A good place to shop for local products and produce is the Mercado Municipal.
Buy machine- or handmade tiles starting at about 20 MXN ($1) each at this large shop. You can get mosaic tile scenes (or order your own design), a place setting for eight, hand-painted sinks, or any number of soap dishes, cups, saucers, plates, or doodads. Around the corner and run by family members, Mundo de Cristal has more plates and tableware in the same style.
Come for the glassware from Jalisco and Guanajuato states, in sets or individual pieces. Also available are Talavera place settings and platters, pitchers, and decorative pieces. Look in the back of the store for high-quality ceramics with realistic portrayals of fruits and flowers. You can have your purchase packed and shipped.
Relatives of the owners of Mundo de Cristal and Mundo de Azulejos own this shop. Attractive, lead-free items in modern and traditional designs are sold here at reasonable prices. The practical, tarnish-free pieces can go from stovetop or oven to the dining table and be no worse for wear.
Folks read books they've bought or traded at this outdoor café by the Hotel Eloísa, and there are almost always people playing chess. The large selection of tomes is organized according to genre and then alphabetized by author.

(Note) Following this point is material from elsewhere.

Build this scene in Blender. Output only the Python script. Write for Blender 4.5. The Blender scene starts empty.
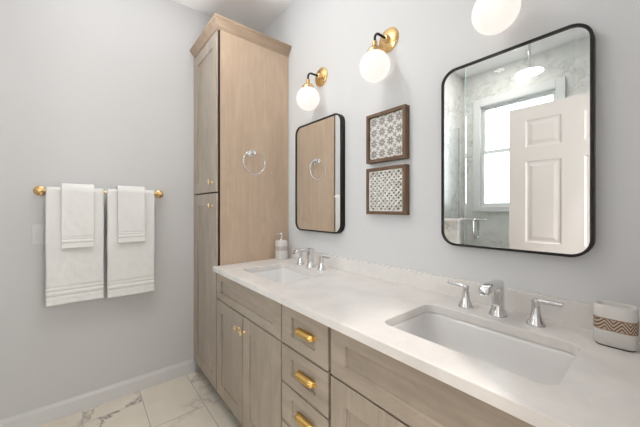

The most comprehensive plaza in the Nuevo Vallarta Hotel Zone has a food court, grocery store, several coffee and juice shops, an Internet café, a Starbucks, clothing and handicraft boutiques, and a bank. You will also find Riviera Nayarit's Conventions and Visitors Bureau on the second floor.
This shopping mall is lively and full on weekends and evenings, even when others are dead. Its anchors are the Soriana supermarket and the second-floor casino. Surrounding these are tiny stores dispensing electronics, ice cream, fresh flowers, and more. This is also a good place for manicures and haircuts. Adding to the commercial center's appeal is the six-screen Cinemex movie theater.
Nuevo Vallarta was in dire need of a proper, non-tourist-oriented shopping center, and that's exactly what Lago Real is—an unpretentious mall featuring a wide array of shops and services including Walmart, Cinépolis, Telcel, a food court, and several banks.